Another New York Times reporter goes native, betrays the tru


A previous American Thinker post reported on the distortions that New York Times reporter Elaine Sciolino included in her report of a  Paris meeting on the topic of nuclear energy. She depicted America as selfishly insisting that America wants "nuclear energy plants for itself"  and that it "wants to deny Iran the right to develop its own nuclear power."
Both assertions are false: there are numerous nations which have nuclear power plants which rate nary a concern in America. The Bush ddministration merely wants to restrict Iran's quest for nuclear weapons not nuclear power as an energy source. Sciolini  and the New York Times goes to bat for Iran — a known terrorist state — against their own nation.
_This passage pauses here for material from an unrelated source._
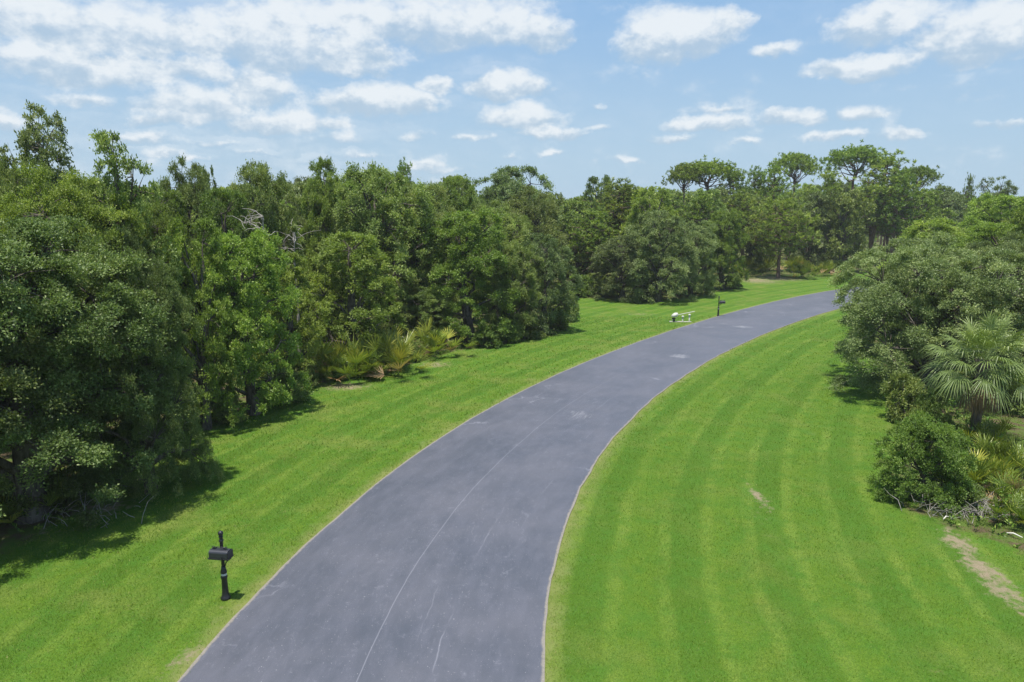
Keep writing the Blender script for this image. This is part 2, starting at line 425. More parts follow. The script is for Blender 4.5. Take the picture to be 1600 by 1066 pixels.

This follows a pattern for Sciolini and for various New York Times reporters over the years. In an earlier interview she seemed to agree with Iranians who consider America the "Great Satan" (her quote, "Well, America is the Great Satan.")
Ms. Sciolini has spent years in Iran and wrote a book, Persian Mirrors: The Elusive Face of Iran about the nation. One can hope she has not gone native (i.e., adopt the propaganda of the nations they are reporting from as truth) in the way that other Times reporters have over the years.
The New York Times has a sorry history of reporters who are willingly duped by dictatorial regimes. For instance, Walter Duranty was a New York Times reporter known as Stalin's journalist for his Pollyannaish view of Stalin state terrorism. There have been a bevy of others in the New York Times history who have gone over to the dark side, as well .
Then again, Ms. Sciolini may just be reaffirming her bias against George Bush and his supporters, for she also compared pro—Bush former Spanish Prime Minister Aznar to dictator Francis Franco. Regarding Spain, she incorrectly reported that Spain refused to send a single soldier there. This was a very misleading statement for, under Aznar, Spain did send troops to help overthrow Saddam Hussein. It was only the new Prime Minister who pulled Spanish troops out of Iraq. 
She  also tried to garner favor among the Palestinians when she called mass murderer Yasser Arafat a "cult hero, the guerrilla fighter and Nobel prize winner who has symbolized the Palestinian struggle for statehood for four decades."  Reporters manipulating the truth to win  the favor of anti—American foreign leaders (as Eason Jordan and others have done) not only betray their profession but also betray their nation. They become un—indicted co—conspirators in helping dictatorial regimes harm their own people.